>> begin PROVIDED MATERIAL

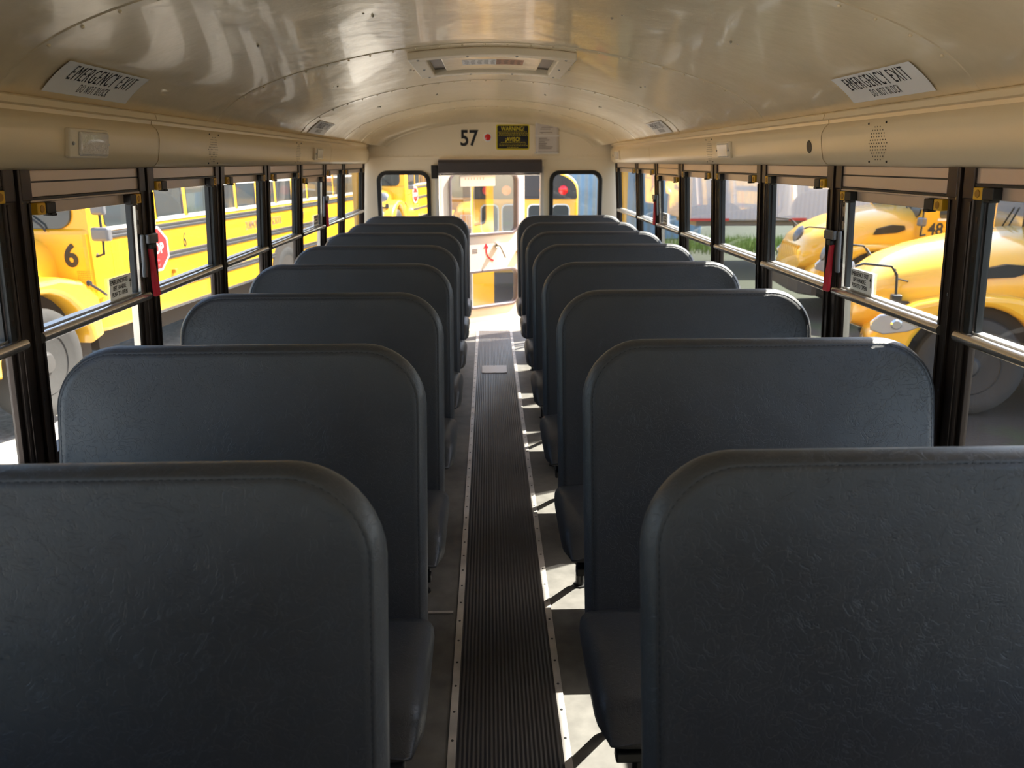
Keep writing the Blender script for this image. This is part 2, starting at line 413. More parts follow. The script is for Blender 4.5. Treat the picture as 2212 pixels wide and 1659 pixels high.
# rear wall with three openings
DX0, DX1, DTOP = -0.475, 0.455, 1.47
holes = [rrect(0.44, 0.56, 0.075, cx=-0.775, cy=1.155), rrect(0.44, 0.56, 0.075, cx=0.762, cy=1.155),
         [(DX0, 0.002), (DX1, 0.002), (DX1, DTOP), (DX0, DTOP)]]
wr = plate('wall_rear', rear_outline(-0.03), holes, 0.05, XZ(YR + 0.025), M['cream']); tag(wr, kind='structure')
sk = plate('outer_skin', [(1.24, -.36), (1.24, 1.70)] + [(1.24 * math.cos(math.pi * k / 24), 1.70 + 0.34 * math.sin(math.pi * k / 24) ** .7) for k in range(1, 24)] + [(-1.24, 1.70), (-1.24, -.36)], [rrect(0.44, 0.56, 0.075, cx=-0.775, cy=1.155), rrect(0.44, 0.56, 0.075, cx=0.762, cy=1.155), [(DX0, 0.002), (DX1, 0.002), (DX1, DTOP), (DX0, DTOP)]], 0.012, XZ(YR + 0.059), M['yellow'], wr)
bm = bmesh.new(); box(bm, -1.10, 1.10, YR - 0.006, YR + .004, 1.548, 1.572); 
for k in range(50):
    x = -1.08 + k * 0.0441
    bmesh.ops.create_uvsphere(bm, u_segments=6, v_segments=4, radius=0.004, matrix=Matrix.Translation((x, YR - 0.001, 1.582)))
build('seam_strip', bm, M['cream'], wr, bevel=0.001)
for k, cx in enumerate((-0.775, 0.762)):
    wd = empty('window_%d' % (31 + k), (cx, YR, 1.155), kind='structure')
    plate('rubber_frame', rrect(0.475, 0.595, 0.09), [rrect(0.405, 0.525, 0.06)], 0.075, frame((0, 0.02, 0), (1, 0, 0), (0, 0, 1)), M['rubber'], wd, bevel=0.006)
    plate('pane', rrect(0.43, 0.55, 0.07), [], 0.004, frame((0, 0.025, 0), (1, 0, 0), (0, 0, 1)), M['glass'], wd)
# door jamb
bm = bmesh.new()
for x0, x1, z0, z1 in ((DX0 - .02, DX0 + 0.012, 0, DTOP + .02), (DX1 - 0.012, DX1 + .02, 0, DTOP + .02), (DX0, DX1, DTOP - 0.012, DTOP + 0.02)):
    box(bm, x0, x1, YR - 0.008, YR + 0.075, z0, z1)
build('door_jamb', bm, M['doorp'], wr, bevel=0.003)

# ------------------------------------------------------------------ side windows and pillars
def side_window(num, s, y0, y1, ee):
    """s: side; y0..y1 between pillar centres"""
    w = empty('window_%d' % num, (s * WX, 0, SILL), kind='structure'); w.rotation_euler = (0, -s * TILT, 0)
    a, b = y0 + 0.052, y1 - 0.052
    H = 0.735
    bm = bmesh.new()
    X = lambda v: s * v
    box(bm, X(-0.008), X(0.04), a - .01, b + .01, -0.01, 0.022)
    box(bm, X(0.0), X(0.018), a, a + 0.014, 0.022, H - .03); box(bm, X(0.0), X(0.018), b - 0.014, b, 0.022, H - .03)
    build('frame', bm, M['bronze'], w, bevel=0.002)
    ht, hb = (0.735, 0.672) if ee else (0.735, 0.700)
    bm = bmesh.new(); box(bm, X(-0.012), X(0.03), a - .004, b + .004, hb, ht)
    build('header_panel', bm, M['header'], w, bevel=0.002)
    bm = bmesh.new(); box(bm, X(-0.016), X(0.03), a, b, hb - 0.006, hb - .0003)
    if ee: box(bm, X(-0.0145), X(0.02), a, b, hb + 0.034, hb + 0.038)
    build('header_line', bm, M['black'], w)
    st = hb - 0.006 if not ee else hb - 0.012; sb = st - 0.030
    bm = bmesh.new(); box(bm, X(-0.004), X(0.02), a + .004, b - .004, sb, st - .0003)
    if ee: box(bm, X(-0.016), X(0.025), a, b, st, st + 0.0058)
    build('sash_top_rail', bm, M['header'], w, bevel=0.002)
    for e, d in ((a + 0.010, 1), (b - 0.010, -1)):
        bm = bmesh.new(); box(bm, X(-0.024), X(-0.0042), min(e, e + d * 0.036), max(e, e + d * 0.036), sb + .001, st - .001)
        l = build('latch', bm, M['latch'], w, bevel=0.002)
        bm = bmesh.new(); lathe(bm, [(0.0095, 0), (0.0085, 0.002)], 16, frame((X(-0.0238), e + d * 0.018, (sb + st) / 2), (0, -s, 0), (0, 0, 1)))
        build('button', bm, M['latchd'], l)
        bm = bmesh.new(); box(bm, X(-0.026), X(-0.0042), min(e + d * 0.037, e + d * 0.078), max(e + d * 0.037, e + d * 0.078), sb + .002, st - .001)
        box(bm, X(-0.030), X(-0.006), min(e + d * 0.05, e + d * 0.074), max(e + d * 0.05, e + d * 0.074), sb - .004, sb + .003)
        build('latch_body', bm, M['black'], l, bevel=0.002)
    # sash stiles
    mt = M['alu'] if ee else M['bronze']
    for e0, e1 in ((a + 0.015, a + 0.024), (b - 0.032, b - 0.0245)):
        bm = bmesh.new(); box(bm, X(0.002), X(0.018), e0, e1, 0.34, sb); build('sash_stile', bm, M['black'], w)
    bm = bmesh.new(); box(bm, X(-0.010), X(0.0), b - 0.024, b - 0.002, 0.34, sb)
    tr = build('slotted_track', bm, M['alu'] if ee else M['black'], w, bevel=0.001)
    bm = bmesh.new()
    for k in range(6):
        z = 0.385 + k * 0.045
        box(bm, X(-0.0108), X(-0.0098), b - 0.017, b - 0.009, z, z + 0.014)
    build('slot', bm, M['black'] if ee else M['bronze'], tr)
    # mid rail
    bm = bmesh.new()
    rl = [Vector((X(-0.012 + 0.014 * math.cos(t)), 0, 0.335 + 0.0145 * math.sin(t))) for t in [2 * math.pi * k / 16 for k in range(16)]]
    loft(bm, [[p + Vector((0, y, 0)) for p in rl] for y in (a - 0.018, b + 0.018)])
    build('mid_rail', bm, M['alu'], w, smooth=True)
    bm = bmesh.new(); box(bm, X(0.0005), X(0.022), a + 0.02, b - 0.02, 0.316, 0.352); build('meeting_bar', bm, M['steel'], w)
    if ee:
        bm = bmesh.new(); box(bm, X(0.002), X(0.022), b - 0.030, b - 0.015, 0.022, 0.316)
        build('side_bar', bm, M['alu'], w)
    bm = bmesh.new(); box(bm, X(0.010), X(0.014), a + 0.022, b - 0.022, 0.345, sb + .004); build('upper_pane', bm, M['glass'], w)
    bm = bmesh.new(); box(bm, X(0.010), X(0.014), a + 0.018, b - 0.018, 0.020, 0.318); build('lower_pane', bm, M['glass'], w)
    if ee:
        # instruction label on the glass
        o_ = (X(0.007), b - 0.125, 0.385)
        fr = frame(o_, (0, s * -1, 0), (0, 0, 1))
        lb = plate('instruction_label', rrect(0.145, 0.066, 0.002), [], 0.001, fr, M['white'], w)
        lb['label'] = 'small printed instruction label on the glass'
        f2 = fr @ Matrix.Translation((-0.010, 0, 0.0012))
        text('lettering', 'EMERGENCY EXIT\nLIFT HANDLE\nPUSH TO OPEN', 0.0195, f2 @ Matrix.Translation((0, 0.0, 0)), M['ink'], lb, sx=0.74, depth=0.0004)
        text('arrow', '|', 0.022, fr @ Matrix.Translation((0.062, 0.000, 0.0012)), M['ink'], lb, depth=0.0004)
        bm = bmesh.new(); vs = [bm.verts.new(fr @ Vector(p)) for p in ((0.055, 0.008, .0014), (0.069, 0.008, .0014), (0.062, 0.02, .0014))]; bm.faces.new(vs); build('arrow', bm, M['ink'], lb)
        # red release handle with bracket, beside the far pillar
        yh = b + 0.008
        bm = bmesh.new()
        for (yy0, yy1, z0, z1) in ((b - .02, yh + .045, 0.505, 0.535),): box(bm, X(-0.044), X(-0.030), yy0, yy1, z0, z1)
        box(bm, X(-0.030), X(-0.018), b - 0.030, b - 0.010, 0.40, 0.535)
        bk = build('handle_bracket', bm, M['bracket'], w, bevel=0.004)
        bm = bmesh.new(); box(bm, X(-0.046), X(-0.028), b - .006, yh + .016, 0.488, 0.505); build('hinge_block', bm, M['black'], bk, bevel=0.003)
        bm = bmesh.new()
        prof = [(0.490, 0.010), (0.46, 0.010), (0.42, 0.012), (0.39, 0.017), (0.345, 0.018), (0.335, 0.018)]
        loft(bm, [[Vector((X(-0.036 - i * .001 + dx), yh - 0.006 + (0.49 - z) * .12 + dy * hw, z)) for dx, dy in ((-.006, -1), (.006, -1), (.006, 1), (-.006, 1))] for i, (z, hw) in enumerate(prof)])
        h = build('release_handle', bm, M['red'], w, bevel=0.003); h['label'] = 'red lever handle'
    return w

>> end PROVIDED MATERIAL

DIRECTIONS FOR THIS TASK — Return only the lines from the start of the data through the line that contains "build('door_jamb', bm, M['doorp'], wr, bevel=0.003)", please, copying them exactly and omitting all pictures.

EXERCISE OUTPUT —
Keep writing the Blender script for this image. This is part 2, starting at line 413. More parts follow. The script is for Blender 4.5. Treat the picture as 2212 pixels wide and 1659 pixels high.
# rear wall with three openings
DX0, DX1, DTOP = -0.475, 0.455, 1.47
holes = [rrect(0.44, 0.56, 0.075, cx=-0.775, cy=1.155), rrect(0.44, 0.56, 0.075, cx=0.762, cy=1.155),
         [(DX0, 0.002), (DX1, 0.002), (DX1, DTOP), (DX0, DTOP)]]
wr = plate('wall_rear', rear_outline(-0.03), holes, 0.05, XZ(YR + 0.025), M['cream']); tag(wr, kind='structure')
sk = plate('outer_skin', [(1.24, -.36), (1.24, 1.70)] + [(1.24 * math.cos(math.pi * k / 24), 1.70 + 0.34 * math.sin(math.pi * k / 24) ** .7) for k in range(1, 24)] + [(-1.24, 1.70), (-1.24, -.36)], [rrect(0.44, 0.56, 0.075, cx=-0.775, cy=1.155), rrect(0.44, 0.56, 0.075, cx=0.762, cy=1.155), [(DX0, 0.002), (DX1, 0.002), (DX1, DTOP), (DX0, DTOP)]], 0.012, XZ(YR + 0.059), M['yellow'], wr)
bm = bmesh.new(); box(bm, -1.10, 1.10, YR - 0.006, YR + .004, 1.548, 1.572); 
for k in range(50):
    x = -1.08 + k * 0.0441
    bmesh.ops.create_uvsphere(bm, u_segments=6, v_segments=4, radius=0.004, matrix=Matrix.Translation((x, YR - 0.001, 1.582)))
build('seam_strip', bm, M['cream'], wr, bevel=0.001)
for k, cx in enumerate((-0.775, 0.762)):
    wd = empty('window_%d' % (31 + k), (cx, YR, 1.155), kind='structure')
    plate('rubber_frame', rrect(0.475, 0.595, 0.09), [rrect(0.405, 0.525, 0.06)], 0.075, frame((0, 0.02, 0), (1, 0, 0), (0, 0, 1)), M['rubber'], wd, bevel=0.006)
    plate('pane', rrect(0.43, 0.55, 0.07), [], 0.004, frame((0, 0.025, 0), (1, 0, 0), (0, 0, 1)), M['glass'], wd)
# door jamb
bm = bmesh.new()
for x0, x1, z0, z1 in ((DX0 - .02, DX0 + 0.012, 0, DTOP + .02), (DX1 - 0.012, DX1 + .02, 0, DTOP + .02), (DX0, DX1, DTOP - 0.012, DTOP + 0.02)):
    box(bm, x0, x1, YR - 0.008, YR + 0.075, z0, z1)
build('door_jamb', bm, M['doorp'], wr, bevel=0.003)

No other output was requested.